There comes a point, I would argue, when we can take the
physical cause as so remote with regard to what appear to be autonomous rational decisions that the case for
free will becomes that much stronger. Consider first a proximate cause by
relating the experience of hunger and the subsequent decision to eat with a sudden
drop in blood sugar. Here most of us will be comfortable attributing the experience
of “choice” as being, for the most part, false. The material cause of the
mental event is plain.
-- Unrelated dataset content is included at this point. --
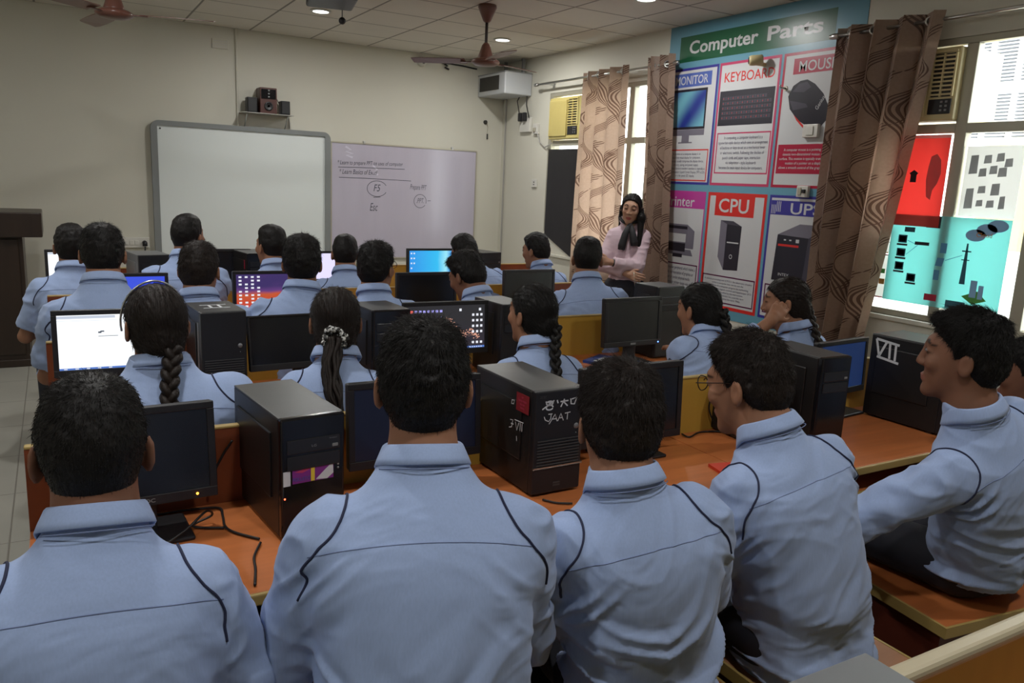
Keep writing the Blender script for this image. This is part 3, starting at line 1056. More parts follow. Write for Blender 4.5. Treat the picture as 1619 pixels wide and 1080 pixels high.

If, on the other hand, we behave as Dostoyevsky’s Underground Man and rationalize our behavior in such a way as to attempt freedom
from determinism—even if through highly neurotic and abstracted means—it
becomes evident that the material cause of our behavior is very remote. (The
possibility of psychological determinism, Freudian childhoods, Skinner’s mechanistic
account of our desire to avoid pain and seek pleasure—all such objections—are duly
noted: yet none rule out the ability to rationalize our own behavior, and it is
here, through metacognition, that the purview of choice is expanded.) While all
brain states are reducible to material ones, it is worth bearing out that, in
fact, many brain states are caused by other brain states; in other words, while
many motives are not, certain others are highly rationalized.
This may not completely liberate us from the eventual
deterministic explanation of our behavior, but it certainly does make the
deterministic cause of that behavior much more distant in some cases, and in
this hinterland between cause and effect I find it irresistible to wonder if
there might be something very interesting happening here. Too often we forget
about matters of degree when discussing such topics. It appears to me that in some
cases the material cause is strong, but in other remote cases the influence of
clear material causes becomes asymptotic, that is, it never quite reaches zero but the end behavior of the line is such that it becomes negligible. From the living
specter of determinism rises the shade of free will.